Pourquoi ne réfléchirions nous pas à un financement participatif solidaire qui prendrait en compte ces groupes de tontines ?

  • Le microcrédit : voici un exemple de microcrédit : Lorsqu’une femme souhaite obtenir un microcrédit, elle doit soumettre son projet au comité des femmes du quartier. Ce comité est composé de quatre femmes de confiance qui sont respectées dans le village. Celles-ci étudient les projets, statuent en fonction de leur faisabilité, définissent avec la candidate au microcrédit les modalités de remboursement et gèrent les sorties et les entrées d’argent pour l’ensemble des microcrédits accordés. Les femmes qui ont eu recours au microcrédit doivent rembourser petit à petit la somme empruntée, et l’ensemble des remboursements va servir à financer d’autres projets comme par exemple la construction d’un puits, d’un centre de soins, d’un moulin à mil…
  • L’alphabétisation et l’instruction non discriminatoire, et dans la pratique, pas seulement sur le papier (nous avons souligné l’importance de l’éducation pour le développement) éduquer davantage de femmes.
  • La formation professionnelle pour les femmes qui n’ont pas la possibilité d’atteindre des études supérieures et formation en management pour celles qui exercent des activités lucratives dans le secteur informel.

Une étude récente réalisée dans les pays de l’OCDE montre que les taux de participation des femmes au marché de l’emploi ont une corrélation positive avec le Produit intérieur brut.
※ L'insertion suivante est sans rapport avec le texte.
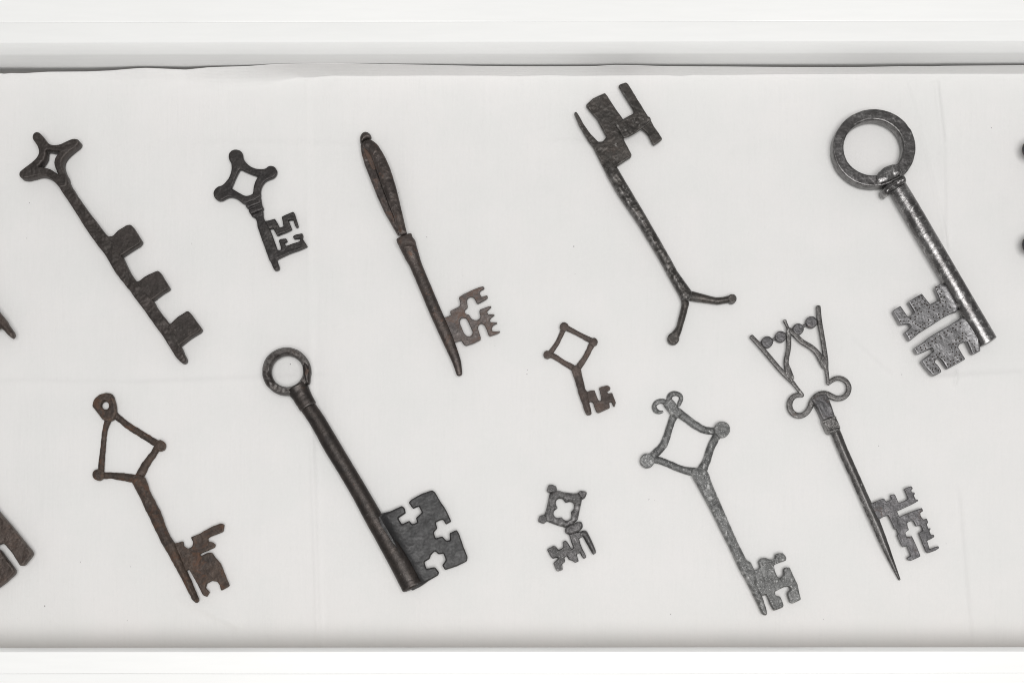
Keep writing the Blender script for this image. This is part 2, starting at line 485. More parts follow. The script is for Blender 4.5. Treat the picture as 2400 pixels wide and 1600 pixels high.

En d’autres termes, les nations affichant des taux élevés de femmes exerçant une activité professionnelle ont des résultats économiques supérieurs.

  • L’amélioration de la représentativité des femmes dans les instances de prises de décisions à travers le renforcement de leurs capacités afin que les femmes puissent jouer leur rôle dans la gouvernance et la prévention des conflits qui sont un frein au développement.

Conclusion :

Des efforts indéniables ont été accomplis sur le plan de la scolarisation et de l’insertion professionnelle et sociale des femmes mais il faut changer cette vision d’opposition de l’homme et de la femme ;

Les femmes sont des actrices qui ont des besoins spécifiques, différents de ceux des hommes, selon le genre. S’il est indéniable que l’autonomisation des femmes est essentielle pour assurer le développement social et économique ainsi que le développement durable, les femmes ne gagnent pas à être identifiées en opposition constante avec les hommes. La question doit être abordée sous forme de complémentarité dans les programmes et politiques gouvernementales.

Toujours est-il que la participation de la femme Africaine à l’essor du continent passe nécessairement par une gestion communautaire tant pour les activités et la gestion des ressources (associations, ONG, coopératives), que pour la formation en vue de l’exercice d’activités génératrices de revenus ; et ceci, qu’elle soit appuyée par les partenaires institutionnels, les états, ou initiée sur fonds propres des bénéficiaires.